I think it’s very common to make time, especially when you’re tired, to watch TV. Think about turning that into productive work. Turn on the TV, leave it on mute, let Friends run for 23 minutes, and write, the entire time. When it’s over, put your notebook away, fold your laundry, pay the bills, play with the kids—do whatever the demands on your time are…

You heard it. Reruns can be productive. As background flicker, at least.

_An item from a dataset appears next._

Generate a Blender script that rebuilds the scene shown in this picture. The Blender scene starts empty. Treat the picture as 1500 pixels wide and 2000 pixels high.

Writer’s Desk: Just Keep Going

Joyce Carol Oates (c. 1972)

According to Rachel Aviv’s recent portrait of Writer’s Desk favorite Joyce Carol Oates, there really isn’t that much to the author’s fantastic output:

…she has not really written that much, when you think about the fact that all it takes to write a hundred books is about two pages a day over the course of a lifetime.

Yes, Aviv’s tongue does appear firmly cheek-planted.

Writer’s Desk: Get Some Animals

Rita Mae Brown’s career has covered quite the gamut. She has written everything from gay coming-of-age novels (Rubyfruit Jungle) to slasher flick screenplays (Slumber Party Massacre!) and many lucrative mystery novels (the ones that the ingenious cat Sneaky Pie Brown has co-authored).

How, NPR once asked the prolific Brown, did she get past writer’s block? Her answer? It doesn’t happen:

I can’t afford writer’s block! I have too many mouths to feed on my farm: hounds, horses, cattle, even people — but they aren’t as important as my animals…

So there you are: Get yourself some animals who need expensive grub and you’ll never worry about motivation again.

Writer’s Desk: Hunt for Books Which Excite You

You would think that all writers read as much as they can. Not true. Some claim not to have the time. Others don’t want to be unduly influenced by somebody else’s work.

Nonsense, says Ed Park, whose raucous new novel Same Bed Different Dreams is just all kinds of amazing. According to Park:

I’ll still be strolling with my family and if there’s a bookstall I’ll be like, “Hold on.” You never know: there could be something there that will be a lot of fun to read and also change the way you think about what’s possible. My students know that my syllabi always mix in lesser-known things that I feel passionately about. If you let these books into your life, they can help you write in a way that you didn’t know you could…

If a book speaks to you, and has something to offer for your work, why not take advantage of that gift?